You can output the answer in any case (upper or lower). For example, the strings $\texttt{yEs}$, $\texttt{yes}$, $\texttt{Yes}$, and $\texttt{YES}$ will be recognized as positive responses.
5
4
2 3 5 7
4
115 9 2 28
5
8 4 1 6 2
6
1 5 4 1 4 7
2
100000 100000
YES
NO
NO
YES
YES
Note
In the first test case, here are two possible partitions:
- $[2, 3], [5, 7]$, since
- $[2, 3]$ is stable because sticks of lengths $(2, 2, 2), (2, 2, 3), (2, 3, 3), (3, 3, 3)$ respectively can all form non-degenerate triangles.
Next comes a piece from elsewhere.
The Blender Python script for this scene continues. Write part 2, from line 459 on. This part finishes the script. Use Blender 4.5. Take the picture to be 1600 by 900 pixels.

- $[5, 7]$ is stable because sticks of lengths $(5, 5, 5), (5, 5, 7), (5, 7, 7), (7, 7, 7)$ respectively can all form non-degenerate triangles.
- and $[2], [3, 5], [7]$, since
- $[2]$ is stable because sticks of lengths $(2, 2, 2)$ respectively can form a non-degenerate triangle.
- $[3, 5]$ is stable because sticks of lengths $(3, 3, 3), (3, 3, 5), (3, 5, 5), (5, 5, 5)$ respectively can all form non-degenerate triangles.
- $[7]$ is stable because sticks of lengths $(7, 7, 7)$ respectively can form a non-degenerate triangle.
Note that some other partitions also satisfy the constraints, such as $[2], [3], [5], [7]$ and $[2], [3], [5, 7]$.
In the second test case, Cocoly can only partition each element as a single subsegment, resulting in $[115], [9], [2], [28]$. Since we only have one possible partition, the answer is $\texttt{NO}$.
In the third test case, please note that the partition $[8, 4], [1], [6], [2]$ does not satisfy the constraints, because $\{8, 4\}$ is not a stable set: sticks of lengths $4$, $4$, and $8$ cannot form a non-degenerate triangle.